_DATA EXTRACT_:

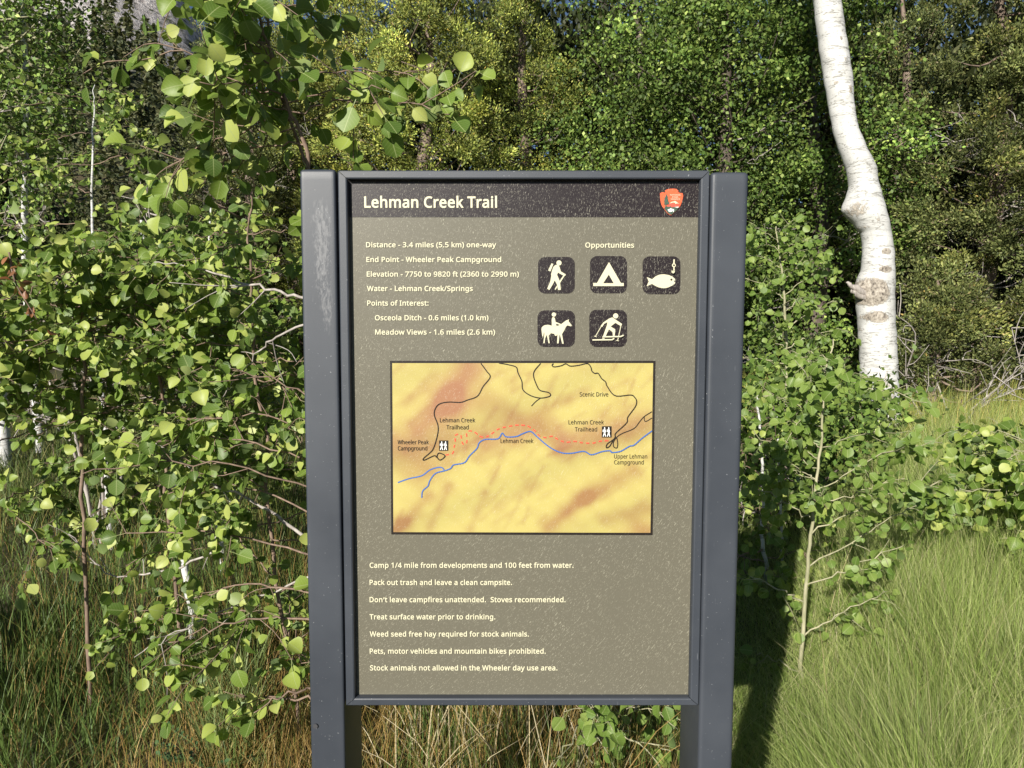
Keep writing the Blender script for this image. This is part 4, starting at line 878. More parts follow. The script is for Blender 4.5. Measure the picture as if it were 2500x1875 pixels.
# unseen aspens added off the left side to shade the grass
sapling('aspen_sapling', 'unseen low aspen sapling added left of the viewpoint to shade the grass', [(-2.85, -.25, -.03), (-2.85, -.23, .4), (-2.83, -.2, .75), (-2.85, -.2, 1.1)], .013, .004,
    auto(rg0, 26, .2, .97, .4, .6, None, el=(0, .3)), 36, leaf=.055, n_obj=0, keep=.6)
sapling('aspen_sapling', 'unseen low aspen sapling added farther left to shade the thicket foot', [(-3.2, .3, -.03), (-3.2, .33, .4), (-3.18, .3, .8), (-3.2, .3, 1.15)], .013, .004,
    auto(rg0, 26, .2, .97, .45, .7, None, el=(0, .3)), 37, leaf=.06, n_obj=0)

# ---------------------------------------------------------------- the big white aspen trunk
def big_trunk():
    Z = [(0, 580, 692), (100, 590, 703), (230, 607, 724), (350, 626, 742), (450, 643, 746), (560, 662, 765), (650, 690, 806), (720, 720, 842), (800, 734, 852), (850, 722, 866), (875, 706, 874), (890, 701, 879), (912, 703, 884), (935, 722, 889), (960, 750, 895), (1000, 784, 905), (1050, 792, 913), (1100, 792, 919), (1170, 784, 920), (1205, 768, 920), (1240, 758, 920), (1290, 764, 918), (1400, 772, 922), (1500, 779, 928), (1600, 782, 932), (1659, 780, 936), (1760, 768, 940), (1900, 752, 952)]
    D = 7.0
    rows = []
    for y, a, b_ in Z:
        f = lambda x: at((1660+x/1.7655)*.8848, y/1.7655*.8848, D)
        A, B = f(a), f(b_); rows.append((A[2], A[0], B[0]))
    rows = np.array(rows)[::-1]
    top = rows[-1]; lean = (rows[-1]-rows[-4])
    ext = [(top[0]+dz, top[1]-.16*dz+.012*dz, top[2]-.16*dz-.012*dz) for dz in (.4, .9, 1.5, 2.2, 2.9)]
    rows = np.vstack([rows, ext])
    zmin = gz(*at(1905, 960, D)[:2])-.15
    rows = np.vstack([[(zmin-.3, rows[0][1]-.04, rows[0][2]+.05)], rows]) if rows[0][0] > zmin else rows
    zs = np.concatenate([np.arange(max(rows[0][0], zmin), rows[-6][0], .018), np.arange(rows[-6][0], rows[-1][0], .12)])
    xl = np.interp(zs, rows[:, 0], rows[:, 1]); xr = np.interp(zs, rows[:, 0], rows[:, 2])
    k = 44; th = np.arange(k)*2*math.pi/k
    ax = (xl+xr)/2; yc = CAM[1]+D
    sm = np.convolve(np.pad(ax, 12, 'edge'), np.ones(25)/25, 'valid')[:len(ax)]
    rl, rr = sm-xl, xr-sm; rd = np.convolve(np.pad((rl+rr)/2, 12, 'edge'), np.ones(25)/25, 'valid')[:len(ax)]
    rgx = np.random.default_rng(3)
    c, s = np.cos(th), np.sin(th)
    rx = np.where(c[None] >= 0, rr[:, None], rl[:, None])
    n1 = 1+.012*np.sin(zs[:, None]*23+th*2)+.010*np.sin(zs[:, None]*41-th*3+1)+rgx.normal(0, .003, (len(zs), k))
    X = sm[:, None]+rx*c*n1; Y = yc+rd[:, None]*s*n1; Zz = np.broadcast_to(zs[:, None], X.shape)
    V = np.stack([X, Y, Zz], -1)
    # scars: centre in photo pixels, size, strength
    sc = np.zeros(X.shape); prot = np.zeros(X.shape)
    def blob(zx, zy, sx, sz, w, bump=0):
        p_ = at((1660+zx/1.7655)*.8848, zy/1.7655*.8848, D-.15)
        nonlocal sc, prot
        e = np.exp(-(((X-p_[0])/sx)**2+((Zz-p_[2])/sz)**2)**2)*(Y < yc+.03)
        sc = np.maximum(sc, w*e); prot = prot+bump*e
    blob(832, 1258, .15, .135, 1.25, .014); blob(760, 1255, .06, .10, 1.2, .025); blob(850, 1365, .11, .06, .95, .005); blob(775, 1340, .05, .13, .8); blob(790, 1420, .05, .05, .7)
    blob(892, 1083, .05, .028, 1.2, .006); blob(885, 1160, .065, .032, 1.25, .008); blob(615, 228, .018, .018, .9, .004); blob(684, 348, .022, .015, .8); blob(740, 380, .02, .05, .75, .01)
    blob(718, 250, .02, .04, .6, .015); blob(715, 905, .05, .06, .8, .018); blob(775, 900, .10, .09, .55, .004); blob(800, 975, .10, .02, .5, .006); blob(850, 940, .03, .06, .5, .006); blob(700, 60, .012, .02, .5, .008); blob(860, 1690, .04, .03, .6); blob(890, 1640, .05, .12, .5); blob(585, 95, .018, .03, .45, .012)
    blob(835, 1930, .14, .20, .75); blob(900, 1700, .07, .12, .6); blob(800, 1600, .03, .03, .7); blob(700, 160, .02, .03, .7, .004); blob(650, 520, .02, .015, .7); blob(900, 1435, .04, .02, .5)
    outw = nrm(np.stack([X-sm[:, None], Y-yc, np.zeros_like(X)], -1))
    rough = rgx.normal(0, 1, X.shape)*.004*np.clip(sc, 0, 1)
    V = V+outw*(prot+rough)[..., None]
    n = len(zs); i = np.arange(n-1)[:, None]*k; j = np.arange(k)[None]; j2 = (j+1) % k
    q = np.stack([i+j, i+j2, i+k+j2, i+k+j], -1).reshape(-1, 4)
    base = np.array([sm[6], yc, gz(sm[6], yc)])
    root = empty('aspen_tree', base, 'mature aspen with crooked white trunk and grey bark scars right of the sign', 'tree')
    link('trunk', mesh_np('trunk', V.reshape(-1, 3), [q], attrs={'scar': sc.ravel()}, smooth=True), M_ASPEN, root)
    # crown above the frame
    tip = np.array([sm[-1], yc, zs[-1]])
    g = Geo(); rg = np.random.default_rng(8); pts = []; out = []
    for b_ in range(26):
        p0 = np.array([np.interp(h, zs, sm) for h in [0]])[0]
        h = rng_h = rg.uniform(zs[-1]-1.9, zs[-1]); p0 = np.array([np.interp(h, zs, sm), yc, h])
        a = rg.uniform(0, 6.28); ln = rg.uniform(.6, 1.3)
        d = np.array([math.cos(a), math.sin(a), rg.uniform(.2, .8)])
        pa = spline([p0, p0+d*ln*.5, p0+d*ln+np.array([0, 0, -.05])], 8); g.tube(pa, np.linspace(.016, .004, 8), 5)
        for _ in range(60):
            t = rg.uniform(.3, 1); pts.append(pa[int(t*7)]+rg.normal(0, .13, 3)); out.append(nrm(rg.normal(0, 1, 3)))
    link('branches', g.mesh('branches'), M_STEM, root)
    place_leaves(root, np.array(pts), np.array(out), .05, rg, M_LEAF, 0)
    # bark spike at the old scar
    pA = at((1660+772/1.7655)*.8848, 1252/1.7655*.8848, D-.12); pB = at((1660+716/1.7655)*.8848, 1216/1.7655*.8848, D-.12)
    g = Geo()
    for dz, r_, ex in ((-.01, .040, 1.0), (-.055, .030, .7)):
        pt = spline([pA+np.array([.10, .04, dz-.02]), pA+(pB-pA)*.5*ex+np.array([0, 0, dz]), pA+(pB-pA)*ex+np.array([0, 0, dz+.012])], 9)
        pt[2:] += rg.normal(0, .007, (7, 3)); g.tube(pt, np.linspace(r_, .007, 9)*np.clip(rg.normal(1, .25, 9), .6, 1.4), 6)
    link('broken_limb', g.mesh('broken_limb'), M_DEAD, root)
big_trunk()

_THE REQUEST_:
Starting at the top of the listing above, reproduce each line up to and including the one with "37, leaf=.06, n_obj=0)"; omit the pictures.

_CORRECT OUTPUT_:
Keep writing the Blender script for this image. This is part 4, starting at line 878. More parts follow. The script is for Blender 4.5. Measure the picture as if it were 2500x1875 pixels.
# unseen aspens added off the left side to shade the grass
sapling('aspen_sapling', 'unseen low aspen sapling added left of the viewpoint to shade the grass', [(-2.85, -.25, -.03), (-2.85, -.23, .4), (-2.83, -.2, .75), (-2.85, -.2, 1.1)], .013, .004,
    auto(rg0, 26, .2, .97, .4, .6, None, el=(0, .3)), 36, leaf=.055, n_obj=0, keep=.6)
sapling('aspen_sapling', 'unseen low aspen sapling added farther left to shade the thicket foot', [(-3.2, .3, -.03), (-3.2, .33, .4), (-3.18, .3, .8), (-3.2, .3, 1.15)], .013, .004,
    auto(rg0, 26, .2, .97, .45, .7, None, el=(0, .3)), 37, leaf=.06, n_obj=0)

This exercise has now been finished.